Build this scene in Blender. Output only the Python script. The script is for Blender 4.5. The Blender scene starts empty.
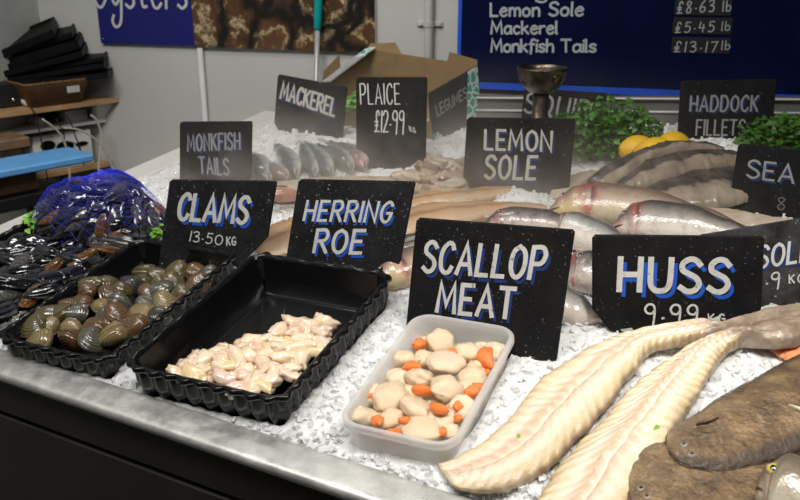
import bpy, math, random
from math import sin, cos, pi, radians, sqrt, exp
from mathutils import Vector, Matrix, Euler, noise
random.seed(7)
S = bpy.context.scene
COL = S.collection
V = Vector

# ---------------------------------------------------------------- camera maths
CAM = V((0, 0, 1.40)); F = 850.0; TH = radians(19.5)
CT, ST = cos(TH), sin(TH)
NX, NY = .485, .875                       # inward normal of the counter front
KB = .17                                  # rise of the display bed per metre


def ray(px, py):
    x, y = px - 400, 250 - py
    return V((x, F * CT + y * ST, -F * ST + y * CT))


def bedz(x, y):
    return CAM.z - .46 + KB * (NX * x + NY * y - .985)


def at(px, py, lift=0.):                  # the point of the (lifted) display bed seen at a pixel
    d = ray(px, py)
    t = (-.46 - KB * .985 + lift) / (d.z - KB * (NX * d.x + NY * d.y))
    return CAM + d * t


def onz(px, py, z):
    d = ray(px, py)
    return CAM + d * ((z - CAM.z) / d.z)


def ony(px, py, y):
    d = ray(px, py)
    return CAM + d * (y / d.y)


def proj(p):
    q = p - CAM
    fw = q.y * CT - q.z * ST
    up = q.y * ST + q.z * CT
    return (400 + F * q.x / fw, 250 - F * up / fw)


class Plane:
    def __init__(s, O, ex, ez):
        s.O, s.ex, s.ez = O, ex.normalized(), ez.normalized()
        s.en = s.ex.cross(s.ez).normalized()          # towards the viewer

    def uv(s, px, py, off=0.):
        d = ray(px, py)
        t = (s.O + s.en * off - CAM).dot(s.en) / d.dot(s.en)
        q = CAM + d * t - s.O
        k = s.ex.dot(s.ez)
        a, b = q.dot(s.ex), q.dot(s.ez)
        return ((a - k * b) / (1 - k * k), (b - k * a) / (1 - k * k))

    def P(s, u, v, off=0.):
        return s.O + s.ex * u + s.ez * v + s.en * off


# ---------------------------------------------------------------- mesh helpers
def mesh(name, verts, faces, mat=None, smooth=True, attrs=None, mats=None, fm=None):
    me = bpy.data.meshes.new(name)
    me.from_pydata([tuple(v) for v in verts], [], faces)
    if mats:
        for m in mats:
            me.materials.append(m)
        if fm:
            me.polygons.foreach_set('material_index', fm)
    elif mat:
        me.materials.append(mat)
    if smooth:
        me.polygons.foreach_set('use_smooth', [True] * len(me.polygons))
    for k, vals in (attrs or {}).items():
        a = me.attributes.new(k, 'FLOAT', 'POINT')
        a.data.foreach_set('value', vals)
    me.update()
    return me


def link(name, me, parent=None, loc=None, rot=None):
    o = bpy.data.objects.new(name, me)
    COL.objects.link(o)
    if parent:
        o.parent = parent
    if loc is not None:
        o.location = loc
    if rot is not None:
        o.rotation_euler = rot
    return o


def tag(o, label, cat, group=None, kind=None):
    if label:
        o['label'] = label
    if cat:
        o['category'] = cat
    if group:
        o['group'] = group
    if kind:
        o['kind'] = kind
    return o


def thing(name, label, cat, loc=(0, 0, 0), group=None):
    o = bpy.data.objects.new(name, None)
    COL.objects.link(o)
    o.location = loc
    o.empty_display_size = .05
    return tag(o, label, cat, group)


def mk(name, verts, faces, mat, parent=None, smooth=True, **kw):
    """world-space geometry; a top-level mesh gets its origin at its base centre, a child is relative to its parent"""
    verts = [V(v) for v in verts]
    if parent:
        L = V(parent['wloc']) if 'wloc' in parent else parent.location.copy()
        return link(name, mesh(name, [v - L for v in verts], faces, mat, smooth, **kw), parent)
    n = len(verts)
    c = V((sum(v.x for v in verts) / n, sum(v.y for v in verts) / n, min(v.z for v in verts)))
    return link(name, mesh(name, [v - c for v in verts], faces, mat, smooth, **kw), None, c)


def sub(o, parent):
    """re-hang o (a child of a thing) under a part of the same thing"""
    o.parent = parent
    return o


def struct(o):
    o['kind'] = 'structure'
    return o


class MB:
    def __init__(s):
        s.v, s.f = [], []

    def add(s, v, f):
        b = len(s.v)
        s.v += [V(x) for x in v]
        s.f += [[i + b for i in q] for q in f]
        return s

    def hexa(s, c8):                      # 4 bottom ccw, 4 top
        return s.add(c8, [[3, 2, 1, 0], [4, 5, 6, 7], [0, 1, 5, 4], [1, 2, 6, 5], [2, 3, 7, 6], [3, 0, 4, 7]])

    def obox(s, c, ax, ay, az, hx, hy, hz, bev=0.):
        if bev <= 0:
            pts = [c + ax * (hx * a) + ay * (hy * b) + az * (hz * d) for d in (-1, 1) for a, b in ((-1, -1), (1, -1), (1, 1), (-1, 1))]
            return s.hexa(pts)
        rings = []
        for d, k in ((-hz, bev), (-hz + bev, 0), (hz - bev, 0), (hz, bev)):
            r = []
            X, Y = hx - k, hy - k
            cb = bev if k == 0 else bev * .5
            for a, b in ((-X, -Y + cb), (-X + cb, -Y), (X - cb, -Y), (X, -Y + cb), (X, Y - cb), (X - cb, Y), (-X + cb, Y), (-X, Y - cb)):
                r.append(c + ax * a + ay * b + az * d)
            rings.append(r)
        return s.rings(rings, True, True)

    def rings(s, R, cap0=False, cap1=False, closed=True):
        n = len(R[0])
        b = len(s.v)
        for r in R:
            s.v += [V(x) for x in r]
        for i in range(len(R) - 1):
            for j in range(n if closed else n - 1):
                k = (j + 1) % n
                s.f.append([b + i * n + j, b + i * n + k, b + (i + 1) * n + k, b + (i + 1) * n + j])
        if cap0:
            s.f.append([b + j for j in range(n)][::-1])
        if cap1:
            s.f.append([b + (len(R) - 1) * n + j for j in range(n)])
        return s

    def tube(s, pts, r, n=8, caps=True):
        pts = [V(p) for p in pts]
        rr = r if isinstance(r, (list, tuple)) else [r] * len(pts)
        R = []
        prev = None
        for i, p in enumerate(pts):
            t = (pts[min(i + 1, len(pts) - 1)] - pts[max(i - 1, 0)]).normalized()
            a = prev if prev is not None else (V((0, 0, 1)) if abs(t.z) < .9 else V((1, 0, 0)))
            x = (a - t * a.dot(t)).normalized()
            prev = x
            y = t.cross(x)
            R.append([p + (x * cos(2 * pi * j / n) + y * sin(2 * pi * j / n)) * rr[i] for j in range(n)])
        return s.rings(R, caps, caps)

    def lathe(s, c, prof, n=32, cap0=False, cap1=False):
        return s.rings([[c + V((r * cos(2 * pi * j / n), r * sin(2 * pi * j / n), z)) for j in range(n)] for r, z in prof], cap0, cap1)

    def build(s, name, mat, parent=None, smooth=False, **kw):
        return mk(name, s.v, s.f, mat, parent, smooth, **kw)


def crom(pts, k=6):
    """Catmull-Rom through tuples"""
    P = [tuple(p) for p in pts]
    if len(P) < 3:
        return P
    P = [tuple(2 * a - b for a, b in zip(P[0], P[1]))] + P + [tuple(2 * a - b for a, b in zip(P[-1], P[-2]))]
    out = []
    for i in range(1, len(P) - 2):
        for j in range(k):
            t = j / k
            out.append(tuple(.5 * (2 * b + (c - a) * t + (2 * a - 5 * b + 4 * c - d) * t * t + (3 * b - a - 3 * c + d) * t ** 3)
                             for a, b, c, d in zip(P[i - 1], P[i], P[i + 1], P[i + 2])))
    out.append(P[-2])
    return out


def lerp_list(L, u):
    x = u * (len(L) - 1)
    i = min(int(x), len(L) - 2)
    t = x - i
    return L[i] * (1 - t) + L[i + 1] * t


def curve(prof, u):                        # piecewise linear, smoothed
    for (a, x), (b, y) in zip(prof, prof[1:]):
        if u <= b:
            t = (u - a) / (b - a) if b > a else 0
            t = t * t * (3 - 2 * t)
            return x + (y - x) * t
    return prof[-1][1]


def picker(verts, faces):
    from mathutils.bvhtree import BVHTree
    t = BVHTree.FromPolygons([tuple(v) for v in verts], [tuple(f) for f in faces])

    def hit(px, py, off=0.):
        d = ray(px, py).normalized()
        p, n, i, q = t.ray_cast(CAM, d)
        if p is None:
            p, n, i, q = t.find_nearest(at(px, py, .03))
        if n.dot(d) > 0:
            n = -n
        return p + n * off, n
    return hit


def inpoly(x, y, P):
    r = False
    j = len(P) - 1
    for i in range(len(P)):
        if (P[i][1] > y) != (P[j][1] > y) and x < (P[j][0] - P[i][0]) * (y - P[i][1]) / (P[j][1] - P[i][1]) + P[i][0]:
            r = not r
        j = i
    return r


# ---------------------------------------------------------------- materials
class NT:
    def __init__(s, name):
        s.m = bpy.data.materials.new(name)
        s.m.use_nodes = True
        s.t = s.m.node_tree
        s.b = s.t.nodes['Principled BSDF']
        s.out = s.t.nodes['Material Output']
        s.co = None

    def n(s, kind, **kw):
        x = s.t.nodes.new('ShaderNode' + kind)
        for k, v in kw.items():
            if k.startswith('i_'):
                x.inputs[k[2:].replace('_', ' ')].default_value = v
            else:
                setattr(x, k, v)
        return x

    def l(s, a, b):
        s.t.links.new(a, b)

    def coord(s, which='Object'):
        if s.co is None:
            s.co = s.n('TexCoord')
        return s.co.outputs[which]

    def noise(s, scale, detail=4, rough=.55, dist=0., co=None, vec=None):
        x = s.n('TexNoise')
        x.inputs['Scale'].default_value = scale
        x.inputs['Detail'].default_value = detail
        x.inputs['Roughness'].default_value = rough
        x.inputs['Distortion'].default_value = dist
        s.l(vec or s.coord(co or 'Object'), x.inputs['Vector'])
        return x.outputs['Fac']

    def ramp(s, fac, stops, interp='LINEAR'):
        x = s.n('ValToRGB')
        r = x.color_ramp
        r.interpolation = interp
        while len(r.elements) < len(stops):
            r.elements.new(.5)
        for e, (p, c) in zip(r.elements, stops):
            e.position = p
            e.color = (c, c, c, 1) if isinstance(c, (int, float)) else (*c, 1)
        s.l(fac, x.inputs['Fac'])
        return x.outputs['Color']

    def mix(s, fac, a, b, mode='MIX'):
        x = s.n('Mix', data_type='RGBA', blend_type=mode)
        for sock, val in ((x.inputs[0], fac), (x.inputs[6], a), (x.inputs[7], b)):
            if isinstance(val, (int, float)):
                sock.default_value = val
            elif isinstance(val, tuple):
                sock.default_value = (*val, 1)
            else:
                s.l(val, sock)
        return x.outputs[2]

    def math(s, op, a, b=0.):
        x = s.n('Math', operation=op)
        for sock, val in ((x.inputs[0], a), (x.inputs[1], b)):
            if isinstance(val, (int, float)):
                sock.default_value = val
            else:
                s.l(val, sock)
        return x.outputs[0]

    def attr(s, name):
        return s.n('Attribute', attribute_name=name).outputs['Fac']

    def bump(s, h, strength=.3, dist=.002):
        x = s.n('Bump')
        x.inputs['Strength'].default_value = strength
        x.inputs['Distance'].default_value = dist
        s.l(h, x.inputs['Height'])
        s.l(x.outputs['Normal'], s.b.inputs['Normal'])
        s.l(x.outputs['Normal'], s.b.inputs['Coat Normal'])

    def set(s, base=None, rough=None, metal=None, sss=None, trans=None, coat=None, spec=None, ior=None):
        b = s.b.inputs
        for k, v in (('Base Color', base), ('Roughness', rough), ('Metallic', metal), ('Subsurface Weight', sss), ('Transmission Weight', trans),
                     ('Coat Weight', coat), ('Specular IOR Level', spec), ('IOR', ior)):
            if v is None:
                continue
            if isinstance(v, tuple):
                b[k].default_value = (*v, 1)
            elif isinstance(v, (int, float)):
                b[k].default_value = v
            else:
                s.l(v, b[k])
        if sss:
            b['Subsurface Radius'].default_value = (1, .6, .4)
            b['Subsurface Scale'].default_value = .004
        return s.m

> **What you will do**
Find each line that has the word "scene", then copy it out.

> **Exercise output**
Build this scene in Blender. Output only the Python script. The script is for Blender 4.5. The Blender scene starts empty.
S = bpy.context.scene